You can’t update the view behavior without a new submission.
Assets bundled separately with unique names per build
Your build pipeline produces content-hashed names that change on every build (assets-fdsiucv7384.js on the first build, then assets-ytiroiu4253.js on the next one).
The cached entrypoint HTML keeps pointing at the old name, so a new deployment exposes assets the host will never download, and the old assets keep being served.
You can’t update the view behavior without a new submission.
Assets bundled separately with deterministic, stable names
Your build pipeline produces assets with names that stay the same across builds (always assets.js).
The cached entrypoint HTML keeps pointing at the same URL, and a redeploy replaces the content served at that URL.
Updated assets ship without resubmission: you control the application lifecycle through deployment, not submission.
However, your changes then impact all existing views across all conversations.
If you use a single environment for all your workload versions, make sure to keep deterministic names only within
a single released version scope. You would otherwise risk breaking all existing views. See details below.
Hosts don’t just render a view once. To rebuild the conversation as the user scrolls, they persist the view’s tool input, output, metadata and — depending on the host’s capabilities — its view state in the conversation history. When an old view re-enters the viewport (for example, the user scrolls back in time or reopens an old conversation), the host re-renders it by re-fetching the asset referenced in that turn’s entrypoint HTML.

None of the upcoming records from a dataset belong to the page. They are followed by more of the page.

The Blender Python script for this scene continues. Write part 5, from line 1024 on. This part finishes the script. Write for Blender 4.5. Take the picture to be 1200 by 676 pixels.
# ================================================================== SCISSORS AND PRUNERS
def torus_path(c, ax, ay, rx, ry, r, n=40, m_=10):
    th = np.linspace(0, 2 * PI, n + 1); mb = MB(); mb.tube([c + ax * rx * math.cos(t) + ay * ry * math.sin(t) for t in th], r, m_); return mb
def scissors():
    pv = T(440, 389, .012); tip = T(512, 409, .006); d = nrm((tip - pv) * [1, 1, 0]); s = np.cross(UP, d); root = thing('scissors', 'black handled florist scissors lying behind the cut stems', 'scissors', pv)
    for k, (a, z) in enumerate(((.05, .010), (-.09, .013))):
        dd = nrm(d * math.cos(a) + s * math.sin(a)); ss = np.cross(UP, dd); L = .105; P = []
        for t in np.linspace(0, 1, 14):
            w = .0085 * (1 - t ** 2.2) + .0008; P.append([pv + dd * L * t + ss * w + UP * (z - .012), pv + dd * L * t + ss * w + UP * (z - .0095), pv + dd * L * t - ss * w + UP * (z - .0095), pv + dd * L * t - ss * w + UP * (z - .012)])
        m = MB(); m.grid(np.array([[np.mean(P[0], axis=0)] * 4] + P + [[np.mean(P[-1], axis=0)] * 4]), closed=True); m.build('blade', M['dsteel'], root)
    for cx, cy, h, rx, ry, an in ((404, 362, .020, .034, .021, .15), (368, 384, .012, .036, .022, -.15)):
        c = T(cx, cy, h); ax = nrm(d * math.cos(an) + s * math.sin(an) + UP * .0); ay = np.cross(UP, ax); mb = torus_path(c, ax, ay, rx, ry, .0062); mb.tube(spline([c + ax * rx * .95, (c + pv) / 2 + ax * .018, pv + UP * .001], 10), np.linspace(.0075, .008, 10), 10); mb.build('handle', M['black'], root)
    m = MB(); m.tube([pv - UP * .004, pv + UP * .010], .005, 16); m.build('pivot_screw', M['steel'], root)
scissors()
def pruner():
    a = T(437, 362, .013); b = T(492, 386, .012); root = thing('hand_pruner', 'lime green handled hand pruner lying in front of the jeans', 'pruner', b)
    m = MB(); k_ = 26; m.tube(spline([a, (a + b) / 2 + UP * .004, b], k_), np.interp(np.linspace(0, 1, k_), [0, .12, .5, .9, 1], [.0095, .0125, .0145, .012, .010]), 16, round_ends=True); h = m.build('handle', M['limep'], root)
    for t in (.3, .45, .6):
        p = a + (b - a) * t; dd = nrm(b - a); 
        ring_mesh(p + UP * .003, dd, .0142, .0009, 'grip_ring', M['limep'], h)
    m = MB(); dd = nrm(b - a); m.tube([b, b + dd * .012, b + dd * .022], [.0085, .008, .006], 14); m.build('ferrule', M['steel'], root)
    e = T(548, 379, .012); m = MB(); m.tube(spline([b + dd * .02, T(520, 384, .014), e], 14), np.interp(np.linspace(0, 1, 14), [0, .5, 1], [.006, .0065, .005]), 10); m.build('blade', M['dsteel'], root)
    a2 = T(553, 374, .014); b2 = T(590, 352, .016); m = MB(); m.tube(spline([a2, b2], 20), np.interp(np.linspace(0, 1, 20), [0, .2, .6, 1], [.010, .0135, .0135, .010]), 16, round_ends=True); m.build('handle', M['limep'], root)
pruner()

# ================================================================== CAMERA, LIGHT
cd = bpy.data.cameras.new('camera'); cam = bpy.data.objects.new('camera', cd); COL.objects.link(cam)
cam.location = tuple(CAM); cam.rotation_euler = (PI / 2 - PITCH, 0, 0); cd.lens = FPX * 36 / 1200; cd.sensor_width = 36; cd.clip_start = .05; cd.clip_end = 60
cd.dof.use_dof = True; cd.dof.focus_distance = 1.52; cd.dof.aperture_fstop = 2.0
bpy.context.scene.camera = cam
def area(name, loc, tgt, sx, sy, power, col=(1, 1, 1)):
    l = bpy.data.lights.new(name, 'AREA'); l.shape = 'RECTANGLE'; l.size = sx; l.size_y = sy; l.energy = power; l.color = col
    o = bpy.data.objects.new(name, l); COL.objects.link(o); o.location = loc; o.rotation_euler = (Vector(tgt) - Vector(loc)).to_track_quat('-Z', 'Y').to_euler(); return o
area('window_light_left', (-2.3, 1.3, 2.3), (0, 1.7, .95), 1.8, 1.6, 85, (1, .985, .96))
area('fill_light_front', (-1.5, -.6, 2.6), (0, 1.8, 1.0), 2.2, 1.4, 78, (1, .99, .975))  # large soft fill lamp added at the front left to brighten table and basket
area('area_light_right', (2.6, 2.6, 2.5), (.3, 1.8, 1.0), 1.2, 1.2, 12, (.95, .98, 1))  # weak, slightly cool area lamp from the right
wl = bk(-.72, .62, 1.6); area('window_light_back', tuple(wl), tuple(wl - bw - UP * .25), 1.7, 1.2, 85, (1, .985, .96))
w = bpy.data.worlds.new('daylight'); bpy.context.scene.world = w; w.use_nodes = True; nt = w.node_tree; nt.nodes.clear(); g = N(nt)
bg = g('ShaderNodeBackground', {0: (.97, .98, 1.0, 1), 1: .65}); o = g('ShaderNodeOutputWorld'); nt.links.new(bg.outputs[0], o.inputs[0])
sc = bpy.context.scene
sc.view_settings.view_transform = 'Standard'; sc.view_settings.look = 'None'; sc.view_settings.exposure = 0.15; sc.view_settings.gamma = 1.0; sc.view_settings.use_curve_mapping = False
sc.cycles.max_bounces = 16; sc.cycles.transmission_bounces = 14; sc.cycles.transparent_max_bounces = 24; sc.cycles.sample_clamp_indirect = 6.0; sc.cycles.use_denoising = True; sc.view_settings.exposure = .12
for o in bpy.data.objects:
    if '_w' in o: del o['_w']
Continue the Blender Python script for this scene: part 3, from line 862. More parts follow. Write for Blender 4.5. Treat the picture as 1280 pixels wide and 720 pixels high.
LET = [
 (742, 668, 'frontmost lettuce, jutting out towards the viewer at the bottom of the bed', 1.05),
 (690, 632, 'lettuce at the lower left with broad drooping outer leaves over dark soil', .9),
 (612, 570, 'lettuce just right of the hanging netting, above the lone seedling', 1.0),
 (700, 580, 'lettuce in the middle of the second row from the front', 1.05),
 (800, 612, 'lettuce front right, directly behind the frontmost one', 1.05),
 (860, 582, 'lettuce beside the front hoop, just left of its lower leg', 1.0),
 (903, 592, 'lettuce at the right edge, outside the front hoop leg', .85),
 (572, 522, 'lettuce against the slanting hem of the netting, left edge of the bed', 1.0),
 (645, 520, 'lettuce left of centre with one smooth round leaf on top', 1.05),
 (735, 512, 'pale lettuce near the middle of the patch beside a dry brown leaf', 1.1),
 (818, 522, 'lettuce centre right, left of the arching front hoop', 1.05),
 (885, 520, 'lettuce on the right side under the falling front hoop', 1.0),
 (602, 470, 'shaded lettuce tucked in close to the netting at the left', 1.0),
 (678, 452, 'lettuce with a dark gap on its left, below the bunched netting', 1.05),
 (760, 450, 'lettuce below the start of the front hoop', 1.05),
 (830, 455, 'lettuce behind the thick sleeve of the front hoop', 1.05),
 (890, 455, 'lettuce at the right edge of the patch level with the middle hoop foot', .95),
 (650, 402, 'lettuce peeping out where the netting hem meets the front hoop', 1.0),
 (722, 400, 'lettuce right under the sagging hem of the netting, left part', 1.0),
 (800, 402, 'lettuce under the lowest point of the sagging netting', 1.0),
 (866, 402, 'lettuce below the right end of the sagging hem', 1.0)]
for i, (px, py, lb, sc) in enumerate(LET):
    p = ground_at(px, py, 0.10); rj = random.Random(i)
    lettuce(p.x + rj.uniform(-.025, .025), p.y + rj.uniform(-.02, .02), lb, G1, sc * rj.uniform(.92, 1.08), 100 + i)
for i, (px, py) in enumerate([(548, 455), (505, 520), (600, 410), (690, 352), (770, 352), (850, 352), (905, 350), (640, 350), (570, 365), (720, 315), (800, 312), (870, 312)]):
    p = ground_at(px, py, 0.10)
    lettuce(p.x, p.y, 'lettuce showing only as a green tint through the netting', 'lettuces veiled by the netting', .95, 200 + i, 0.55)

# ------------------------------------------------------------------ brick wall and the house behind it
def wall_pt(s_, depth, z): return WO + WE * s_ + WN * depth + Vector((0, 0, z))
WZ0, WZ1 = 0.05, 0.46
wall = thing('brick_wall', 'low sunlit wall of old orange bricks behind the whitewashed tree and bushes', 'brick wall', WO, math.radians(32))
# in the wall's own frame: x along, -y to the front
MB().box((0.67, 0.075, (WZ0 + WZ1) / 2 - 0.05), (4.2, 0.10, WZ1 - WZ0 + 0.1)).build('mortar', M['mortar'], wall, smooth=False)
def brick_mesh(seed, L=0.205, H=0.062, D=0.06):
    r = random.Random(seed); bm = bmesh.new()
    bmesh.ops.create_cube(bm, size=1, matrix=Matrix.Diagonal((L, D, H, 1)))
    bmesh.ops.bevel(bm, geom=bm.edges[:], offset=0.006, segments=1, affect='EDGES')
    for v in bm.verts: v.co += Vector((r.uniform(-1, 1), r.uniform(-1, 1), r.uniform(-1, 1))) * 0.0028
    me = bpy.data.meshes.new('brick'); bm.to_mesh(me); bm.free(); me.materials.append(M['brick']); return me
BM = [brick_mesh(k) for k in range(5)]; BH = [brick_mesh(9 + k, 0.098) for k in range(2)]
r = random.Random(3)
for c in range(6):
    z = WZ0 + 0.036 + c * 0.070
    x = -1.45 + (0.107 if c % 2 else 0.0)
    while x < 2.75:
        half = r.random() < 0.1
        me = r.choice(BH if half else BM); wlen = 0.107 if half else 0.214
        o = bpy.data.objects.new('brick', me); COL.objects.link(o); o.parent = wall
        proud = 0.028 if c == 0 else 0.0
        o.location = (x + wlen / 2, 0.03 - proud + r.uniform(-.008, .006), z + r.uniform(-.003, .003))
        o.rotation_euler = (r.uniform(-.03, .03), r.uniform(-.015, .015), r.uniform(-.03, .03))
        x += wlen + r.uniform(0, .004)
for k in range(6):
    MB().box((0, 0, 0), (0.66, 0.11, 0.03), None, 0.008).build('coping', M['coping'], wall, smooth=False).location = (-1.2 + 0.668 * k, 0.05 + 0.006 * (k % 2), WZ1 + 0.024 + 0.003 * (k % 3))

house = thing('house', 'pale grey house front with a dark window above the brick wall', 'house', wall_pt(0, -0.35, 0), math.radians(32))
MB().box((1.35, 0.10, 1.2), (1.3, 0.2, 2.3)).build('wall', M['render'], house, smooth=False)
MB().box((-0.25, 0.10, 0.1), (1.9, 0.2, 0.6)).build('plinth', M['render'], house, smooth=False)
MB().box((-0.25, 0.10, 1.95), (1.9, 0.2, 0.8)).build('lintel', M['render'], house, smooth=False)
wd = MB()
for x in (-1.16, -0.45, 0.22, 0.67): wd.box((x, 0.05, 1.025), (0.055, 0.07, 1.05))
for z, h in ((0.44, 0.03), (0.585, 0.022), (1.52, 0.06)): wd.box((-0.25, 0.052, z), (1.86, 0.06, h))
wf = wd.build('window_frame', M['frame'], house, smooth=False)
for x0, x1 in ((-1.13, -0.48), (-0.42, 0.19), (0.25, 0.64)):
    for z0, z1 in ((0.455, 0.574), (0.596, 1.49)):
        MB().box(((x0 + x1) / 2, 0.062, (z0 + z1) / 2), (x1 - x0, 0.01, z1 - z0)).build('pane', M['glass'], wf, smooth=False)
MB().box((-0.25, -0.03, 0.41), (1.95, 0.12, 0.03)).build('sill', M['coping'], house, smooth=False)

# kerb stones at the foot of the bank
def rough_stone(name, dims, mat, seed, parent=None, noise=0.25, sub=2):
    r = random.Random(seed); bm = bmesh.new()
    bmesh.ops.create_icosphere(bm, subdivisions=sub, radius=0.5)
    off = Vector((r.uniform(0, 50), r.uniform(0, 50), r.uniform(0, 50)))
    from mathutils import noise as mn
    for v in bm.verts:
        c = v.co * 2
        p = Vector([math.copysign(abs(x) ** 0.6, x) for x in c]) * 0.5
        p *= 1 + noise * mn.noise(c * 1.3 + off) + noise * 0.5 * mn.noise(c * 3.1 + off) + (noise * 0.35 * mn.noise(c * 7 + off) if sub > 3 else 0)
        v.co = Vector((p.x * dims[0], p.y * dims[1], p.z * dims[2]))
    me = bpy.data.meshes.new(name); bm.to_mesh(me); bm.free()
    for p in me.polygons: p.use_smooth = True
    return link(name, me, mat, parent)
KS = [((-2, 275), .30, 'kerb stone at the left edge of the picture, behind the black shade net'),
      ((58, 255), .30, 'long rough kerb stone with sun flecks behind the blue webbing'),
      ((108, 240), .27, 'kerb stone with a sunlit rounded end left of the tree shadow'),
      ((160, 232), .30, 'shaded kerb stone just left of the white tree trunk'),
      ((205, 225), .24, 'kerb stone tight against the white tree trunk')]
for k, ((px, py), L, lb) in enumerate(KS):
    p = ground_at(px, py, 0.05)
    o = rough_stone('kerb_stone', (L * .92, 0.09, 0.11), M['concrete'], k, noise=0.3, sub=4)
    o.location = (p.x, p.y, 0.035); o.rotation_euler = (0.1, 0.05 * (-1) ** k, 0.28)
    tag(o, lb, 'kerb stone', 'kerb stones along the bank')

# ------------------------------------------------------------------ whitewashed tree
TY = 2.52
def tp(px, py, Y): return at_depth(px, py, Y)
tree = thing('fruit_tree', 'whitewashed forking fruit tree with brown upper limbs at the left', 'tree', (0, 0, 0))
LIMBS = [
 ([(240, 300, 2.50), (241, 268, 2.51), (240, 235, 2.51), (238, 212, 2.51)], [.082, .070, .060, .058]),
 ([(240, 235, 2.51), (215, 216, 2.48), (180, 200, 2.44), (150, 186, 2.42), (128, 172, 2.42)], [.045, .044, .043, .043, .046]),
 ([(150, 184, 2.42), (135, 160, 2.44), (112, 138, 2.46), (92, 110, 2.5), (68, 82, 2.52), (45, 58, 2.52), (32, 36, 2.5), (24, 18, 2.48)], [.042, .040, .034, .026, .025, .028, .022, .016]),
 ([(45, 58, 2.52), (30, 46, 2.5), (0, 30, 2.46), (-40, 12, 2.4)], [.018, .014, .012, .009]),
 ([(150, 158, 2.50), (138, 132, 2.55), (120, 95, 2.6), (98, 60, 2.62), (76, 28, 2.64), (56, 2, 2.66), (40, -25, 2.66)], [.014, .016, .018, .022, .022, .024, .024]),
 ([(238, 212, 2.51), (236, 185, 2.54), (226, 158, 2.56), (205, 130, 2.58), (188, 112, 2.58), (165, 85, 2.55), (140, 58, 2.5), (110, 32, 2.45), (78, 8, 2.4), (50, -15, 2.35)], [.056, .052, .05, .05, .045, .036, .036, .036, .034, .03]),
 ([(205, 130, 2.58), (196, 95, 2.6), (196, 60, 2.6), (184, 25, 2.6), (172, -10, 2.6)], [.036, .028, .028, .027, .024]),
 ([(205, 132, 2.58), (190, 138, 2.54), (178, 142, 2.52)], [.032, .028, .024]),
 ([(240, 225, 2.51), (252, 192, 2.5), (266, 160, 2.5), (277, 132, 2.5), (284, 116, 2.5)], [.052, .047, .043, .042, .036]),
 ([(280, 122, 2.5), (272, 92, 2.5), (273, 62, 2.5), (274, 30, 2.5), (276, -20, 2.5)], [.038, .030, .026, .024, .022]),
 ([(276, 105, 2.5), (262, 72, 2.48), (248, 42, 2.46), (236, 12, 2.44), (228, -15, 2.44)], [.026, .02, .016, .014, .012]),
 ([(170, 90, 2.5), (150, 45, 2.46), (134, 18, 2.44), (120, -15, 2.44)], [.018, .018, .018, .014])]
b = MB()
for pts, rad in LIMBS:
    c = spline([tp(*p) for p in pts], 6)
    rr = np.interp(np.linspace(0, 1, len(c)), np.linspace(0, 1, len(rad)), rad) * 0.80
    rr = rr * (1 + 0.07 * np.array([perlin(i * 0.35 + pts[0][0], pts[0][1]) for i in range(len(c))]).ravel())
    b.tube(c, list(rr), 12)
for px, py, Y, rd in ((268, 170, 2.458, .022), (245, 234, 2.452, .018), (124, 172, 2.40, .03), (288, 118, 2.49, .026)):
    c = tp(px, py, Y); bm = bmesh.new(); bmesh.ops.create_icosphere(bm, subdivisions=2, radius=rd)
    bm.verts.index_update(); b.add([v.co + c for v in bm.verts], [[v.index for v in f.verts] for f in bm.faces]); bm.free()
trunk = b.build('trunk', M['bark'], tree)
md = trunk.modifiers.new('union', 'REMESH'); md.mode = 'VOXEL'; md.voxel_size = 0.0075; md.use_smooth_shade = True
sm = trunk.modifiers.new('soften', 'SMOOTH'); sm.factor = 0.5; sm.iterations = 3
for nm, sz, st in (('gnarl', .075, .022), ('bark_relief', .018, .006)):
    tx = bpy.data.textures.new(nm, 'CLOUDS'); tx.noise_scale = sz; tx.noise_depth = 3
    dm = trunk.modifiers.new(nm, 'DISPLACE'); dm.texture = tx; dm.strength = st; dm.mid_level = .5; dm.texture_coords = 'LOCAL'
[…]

If you keep the same asset name across versions, that re-render pulls your latest asset code, but feeds it the old turn’s input/output/metadata. The new asset expects the updated sidecar tool input/output schemas, so it ends up rendering against data shaped for a previous version — breaking or corrupting views in past conversations that were perfectly valid when they were created.
Giving each released version its own asset names keeps every historical turn pinned to the asset it was built against, so old views keep rendering correctly while new views get the new code.